Dans les coulisses de la négociation de l'accord de libre-échange avec l'Europe


Édition du 21 Décembre 2013

Dans les coulisses de la négociation de l'accord de libre-échange avec l'Europe


Édition du 21 Décembre 2013

Par François Normand

Fuites orchestrées dans les médias canadiens, alliances transatlantiques inusitées, intense lobby auprès des gouvernements, manque de transparence... Les négociations qui ont mené à la signature de l'accord de libre-échange entre le Canada et l'Union européenne n'ont pas été de tout repos. Incursion dans les coulisses de ces pourparlers historiques.

Bruxelles, vendredi 18 octobre 2013. Le premier ministre Stephen Harper et le président de la Commission européenne José Manuel Barroso échangent une poignée de main ferme, tout sourire, sous une avalanche de flashs d'appareils photos. Le moment est historique : Ottawa et Bruxelles viennent de signer un accord de libre-échange. Une entente qui aura toutefois été très difficile à négocier, disent plusieurs sources engagées de près ou de loin dans ces discussions.

Lancés en 2009, les pourparlers n'ont pas commencé sur les chapeaux de roue. Au Canada, les provinces - qui participaient pour la première fois à des négociations de libre-échange, à la demande de l'UE - n'avaient pas toutes le même intérêt pour ces discussions, préférant souvent laisser l'initiative à Ottawa. «Au début, ça a été difficile pour les petites et les grandes provinces de se coordonner», confie une source de l'industrie qui a participé à des breffages techniques.

Par exemple, l'Île-du-Prince-Édouard - dont la population est inférieure à celle de Longueuil - n'avait ni les ressources ni le leadership du Québec lors des échanges avec Ottawa. Selon cette source, le négociateur en chef du Québec, Pierre Marc Johnson, était très influent et jouait un rôle de rassembleur. «C'est un gars extrêmement compétent, d'une grande finesse pour manoeuvrer. Peut-être trop parfois, car il était difficile à décoder !»

La SAQ à Bruxelles pour défendre son modèle

Mais une fois sur la même longueur d'onde, les provinces ont travaillé main dans la main sur des enjeux clés, comme le maintien du monopole de la distribution d'alcool, «un concept qui agaçait les bureaucrates de Bruxelles, adeptes du libre marché», dit une autre source gouvernementale près des négociations. Des représentants de la Société des alcools du Québec (SAQ) et du Liquor Control Board of Ontario (LCBO) se sont même rendus à Bruxelles pour démystifier ce modèle.

«Nous y sommes effectivement allés.
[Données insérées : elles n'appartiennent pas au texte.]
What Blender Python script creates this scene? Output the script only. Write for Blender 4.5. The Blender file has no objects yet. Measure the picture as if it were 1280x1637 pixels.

Les fonctionnaires voulaient mieux nous connaître», dit Linda Bouchard, porte-parole de la SAQ. La société d'État aurait aussi bénéficié du lobbying exercé par des exportateurs de vins français au Québec sur des fonctionnaires à Bruxelles pour les convaincre d'accepter le maintien intégral des monopoles dans les provinces, selon nos informations. Bref, ces grands acteurs trouvaient leur compte dans le système actuel.

Culture : Québec a dû tordre le bras de Paris

Du lobbying, le Québec a dû en faire de son côté pour s'assurer que les États puissent continuer à subventionner leurs industries culturelles - et que ces dernières soient donc exclues de l'accord avec l'UE signé le 18 octobre. «Nous y sommes parvenus en fin de course avec la France qui a porté le dossier auprès des États membres de l'UE, en acceptant de revendiquer la protection au-delà de l'audiovisuel», dit Pierre Marc Johnson dans un entretien avec Les Affaires.

Mais Paris n'a pas toujours été un allié. «Le Québec a été seul dans cette négociation pendant trois ans. Vraiment seul ! Même la France n'était pas à ses côtés», a déploré le négociateur en chef du Québec, lors d'une allocution prononcée à la Délégation générale du Québec à Paris, le 20 novembre.

C'est le lobbying de la Coalition pour la diversité culturelle, un organisme québécois (qui comprend notamment l'ADISQ), et du gouvernement du Québec qui a fait pencher la balance en faveur du Québec. La première ministre Pauline Marois a aussi discuté avec son homologue français Jean-Marc Ayrault. Le poids diplomatique de la France a permis de faire accepter l'exception culturelle aux 27 autres pays de l'UE qui accordaient peu d'importance à ce principe.

Des fuites européennes... dans les médias canadiens

Durant les pourparlers, des points litigieux ont coulé dans les médias d'ici. Des fuites que les négociateurs canadiens ont eu à gérer et qui auraient été orchestrées par l'Union européenne, selon le président d'une association d'affaires canadienne. «L'UE agissait ainsi pour pousser le Canada à prendre position.»